Find all lines in the listing that include the word "snow", then copy them.
+++
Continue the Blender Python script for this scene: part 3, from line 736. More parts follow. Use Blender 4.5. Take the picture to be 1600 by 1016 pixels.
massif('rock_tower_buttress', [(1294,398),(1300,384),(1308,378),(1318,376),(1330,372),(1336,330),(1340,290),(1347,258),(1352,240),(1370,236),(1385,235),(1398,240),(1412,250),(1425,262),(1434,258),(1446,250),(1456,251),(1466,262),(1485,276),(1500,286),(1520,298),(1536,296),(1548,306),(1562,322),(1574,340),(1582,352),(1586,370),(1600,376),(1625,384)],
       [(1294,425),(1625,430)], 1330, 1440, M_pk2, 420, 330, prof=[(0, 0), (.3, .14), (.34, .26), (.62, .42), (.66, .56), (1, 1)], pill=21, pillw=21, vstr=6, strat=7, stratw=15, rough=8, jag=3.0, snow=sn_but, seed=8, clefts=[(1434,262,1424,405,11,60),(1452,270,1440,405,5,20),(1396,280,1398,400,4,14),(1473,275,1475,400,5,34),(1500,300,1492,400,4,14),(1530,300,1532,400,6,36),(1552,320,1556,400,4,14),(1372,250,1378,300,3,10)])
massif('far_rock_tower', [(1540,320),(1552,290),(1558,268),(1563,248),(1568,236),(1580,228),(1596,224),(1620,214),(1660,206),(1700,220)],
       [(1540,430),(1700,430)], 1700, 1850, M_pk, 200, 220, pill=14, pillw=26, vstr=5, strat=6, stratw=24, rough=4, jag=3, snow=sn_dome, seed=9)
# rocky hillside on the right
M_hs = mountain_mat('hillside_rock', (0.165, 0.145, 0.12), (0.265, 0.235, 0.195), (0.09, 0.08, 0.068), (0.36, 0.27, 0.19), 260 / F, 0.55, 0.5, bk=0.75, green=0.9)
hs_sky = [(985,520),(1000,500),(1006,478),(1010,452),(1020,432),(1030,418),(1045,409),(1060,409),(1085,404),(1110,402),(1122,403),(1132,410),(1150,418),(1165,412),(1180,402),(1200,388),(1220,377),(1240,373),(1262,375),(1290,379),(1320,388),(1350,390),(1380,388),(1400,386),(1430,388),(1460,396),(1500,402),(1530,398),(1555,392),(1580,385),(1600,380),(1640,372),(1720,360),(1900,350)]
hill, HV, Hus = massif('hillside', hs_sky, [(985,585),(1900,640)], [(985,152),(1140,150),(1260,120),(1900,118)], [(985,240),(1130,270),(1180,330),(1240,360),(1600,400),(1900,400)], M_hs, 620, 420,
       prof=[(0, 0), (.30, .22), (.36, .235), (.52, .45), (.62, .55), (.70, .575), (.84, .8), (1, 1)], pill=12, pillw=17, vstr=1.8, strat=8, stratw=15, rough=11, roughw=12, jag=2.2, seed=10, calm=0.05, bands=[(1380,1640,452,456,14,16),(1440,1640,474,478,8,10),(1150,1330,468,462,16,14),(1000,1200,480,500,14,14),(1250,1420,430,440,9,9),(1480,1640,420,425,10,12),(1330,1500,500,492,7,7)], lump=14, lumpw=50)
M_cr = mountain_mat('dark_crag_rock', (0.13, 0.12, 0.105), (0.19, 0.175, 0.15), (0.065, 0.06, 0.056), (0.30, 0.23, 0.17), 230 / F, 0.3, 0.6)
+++
_Exercise output:_
       [(1294,425),(1625,430)], 1330, 1440, M_pk2, 420, 330, prof=[(0, 0), (.3, .14), (.34, .26), (.62, .42), (.66, .56), (1, 1)], pill=21, pillw=21, vstr=6, strat=7, stratw=15, rough=8, jag=3.0, snow=sn_but, seed=8, clefts=[(1434,262,1424,405,11,60),(1452,270,1440,405,5,20),(1396,280,1398,400,4,14),(1473,275,1475,400,5,34),(1500,300,1492,400,4,14),(1530,300,1532,400,6,36),(1552,320,1556,400,4,14),(1372,250,1378,300,3,10)])
       [(1540,430),(1700,430)], 1700, 1850, M_pk, 200, 220, pill=14, pillw=26, vstr=5, strat=6, stratw=24, rough=4, jag=3, snow=sn_dome, seed=9)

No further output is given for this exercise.